I'll give you an example. I had serious beef with the culture of my college's science department. Students were constantly overworked, and if they expressed their misery outloud or reached out to any of their professors about their struggles, they got apathetic responses if not direct insults to their abilities or dedication. I had too many similar disparaging interactions with professors in one week, and I realized a lot of the responses I was getting were just the result of professors not really knowing how they sounded when they said certain things to students (ex: If someone says they're struggling with a course, don't IMMEDIATELY respond with "change your major," - you can give that as an option, but if you make it your first suggestion, the implication to the student is that if they're having any trouble with the course, they're not good enough for the program).
So I wrote up a flier of examples of good and bad ways to respond to students having anxiety with explanations and distributed it to every professor in the department. Everyone who knew about this perceived it as a great personal risk - that I would get in some kind of unspecified trouble or piss off an important professor, so before embarking on this project, I considered...
Potential consequences: I couldn't really think of any specific college or department rules I could be violating. People postered and handed out fliers in the department all the time. What I was doing fell pretty clearly under freedom of speech. I just shoved the fliers under professors' doors, so I didn't trespass in anyone's office. Worst I could think is that individual professors would get mad at me and make my life difficult, or I'd simply be told to stop fliering in the department.
Insurance: Just in case there were any consequences that I didn't think of and to insure me against the ones I had thought of, I didn't put my name on the flier. It was typed in Word, something everyone had access to. I came in to do it after professors had all left for the day but before I needed to use my ID to get into the building (no electronic record of me being there). I took the elevator to the first floor offices because the stairs require ID swipe after 5pm, but the elevators do not. I found out the building had no cameras by asking about it on the grounds that something of mine had been stolen a few weeks prior. I shoved the flier under the doors of dark offices and left it outside offices with lights on (so that no one would come out and spot me). And here's one of the most important pieces of insurance: I put up a few of the fliers on public bulletin boards in the building. This was important so that if I slipped up and said something that conveyed that I had knowledge of the content of the flier, I would have an excuse for that, i.e., I read it on the bulletin board before class this morning.

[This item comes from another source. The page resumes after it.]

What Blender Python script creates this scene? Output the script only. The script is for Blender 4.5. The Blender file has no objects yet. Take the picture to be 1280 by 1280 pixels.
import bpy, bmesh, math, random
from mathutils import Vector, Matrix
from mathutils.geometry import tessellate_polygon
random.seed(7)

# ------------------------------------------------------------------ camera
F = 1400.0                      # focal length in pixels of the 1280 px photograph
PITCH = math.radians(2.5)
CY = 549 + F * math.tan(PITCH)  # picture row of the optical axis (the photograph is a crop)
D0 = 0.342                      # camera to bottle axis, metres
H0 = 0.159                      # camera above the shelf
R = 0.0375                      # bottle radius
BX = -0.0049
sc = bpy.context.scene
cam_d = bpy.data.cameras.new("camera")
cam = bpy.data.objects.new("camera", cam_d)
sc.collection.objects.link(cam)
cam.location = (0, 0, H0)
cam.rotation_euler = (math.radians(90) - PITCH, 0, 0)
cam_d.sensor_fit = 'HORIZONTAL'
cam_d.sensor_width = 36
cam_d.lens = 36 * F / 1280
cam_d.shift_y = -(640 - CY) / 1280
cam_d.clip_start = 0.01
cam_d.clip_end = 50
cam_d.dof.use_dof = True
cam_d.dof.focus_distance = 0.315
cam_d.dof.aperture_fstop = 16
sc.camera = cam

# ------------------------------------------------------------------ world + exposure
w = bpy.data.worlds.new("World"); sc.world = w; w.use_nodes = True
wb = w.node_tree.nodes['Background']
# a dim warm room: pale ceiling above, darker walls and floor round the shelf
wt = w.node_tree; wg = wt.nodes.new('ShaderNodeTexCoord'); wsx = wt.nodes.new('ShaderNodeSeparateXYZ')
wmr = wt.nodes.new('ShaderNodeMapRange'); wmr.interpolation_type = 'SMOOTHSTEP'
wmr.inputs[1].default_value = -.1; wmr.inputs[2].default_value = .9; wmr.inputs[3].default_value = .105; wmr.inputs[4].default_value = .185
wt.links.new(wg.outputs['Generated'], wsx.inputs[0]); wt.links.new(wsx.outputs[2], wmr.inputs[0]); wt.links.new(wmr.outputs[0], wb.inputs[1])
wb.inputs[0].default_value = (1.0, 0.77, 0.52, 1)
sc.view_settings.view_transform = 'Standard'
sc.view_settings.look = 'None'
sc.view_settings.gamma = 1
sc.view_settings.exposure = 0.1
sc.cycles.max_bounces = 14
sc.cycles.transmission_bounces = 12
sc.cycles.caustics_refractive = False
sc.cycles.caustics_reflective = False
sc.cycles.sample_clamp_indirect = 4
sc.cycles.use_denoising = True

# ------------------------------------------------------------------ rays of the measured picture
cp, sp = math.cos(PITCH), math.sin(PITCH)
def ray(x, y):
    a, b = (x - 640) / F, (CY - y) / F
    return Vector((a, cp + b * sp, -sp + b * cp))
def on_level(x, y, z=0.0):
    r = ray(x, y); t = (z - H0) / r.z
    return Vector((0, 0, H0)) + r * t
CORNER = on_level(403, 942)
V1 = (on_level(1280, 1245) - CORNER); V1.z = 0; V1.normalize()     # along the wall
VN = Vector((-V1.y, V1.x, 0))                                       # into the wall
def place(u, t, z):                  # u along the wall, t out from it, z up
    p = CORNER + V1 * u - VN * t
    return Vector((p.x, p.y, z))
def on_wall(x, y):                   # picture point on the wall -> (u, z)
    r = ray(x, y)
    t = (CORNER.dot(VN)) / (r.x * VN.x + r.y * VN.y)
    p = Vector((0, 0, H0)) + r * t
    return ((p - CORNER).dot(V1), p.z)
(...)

And then I did the thing. And surprisingly, it was incredibly well-received by professors. A few who knew that the flier must have been mine (because of previous, similar anarchical actions rumored to be associated with me) told me that everyone was RELIEVED that they finally had an instruction manual from the student perspective on what the hell they're supposed to say when one of their students is panicking. It sparked a real change in the vibe of the department and student experience. Had it instead pissed people off, I would have simply said I could not claim authorship of the flier but had read it and thought it contained good ideas then gone on creating more anarchy while angry people grasped at the zero straws I had left them to pin the action on me.
That's an example of a single action I took that was part of a much longer (~3 years) campaign of mine to change the culture of my department. Everytime I did something in that campaign, I made that consequences vs. insurance calculation to make sure they couldn't expell me from the program, the department, or the school before I succeeded.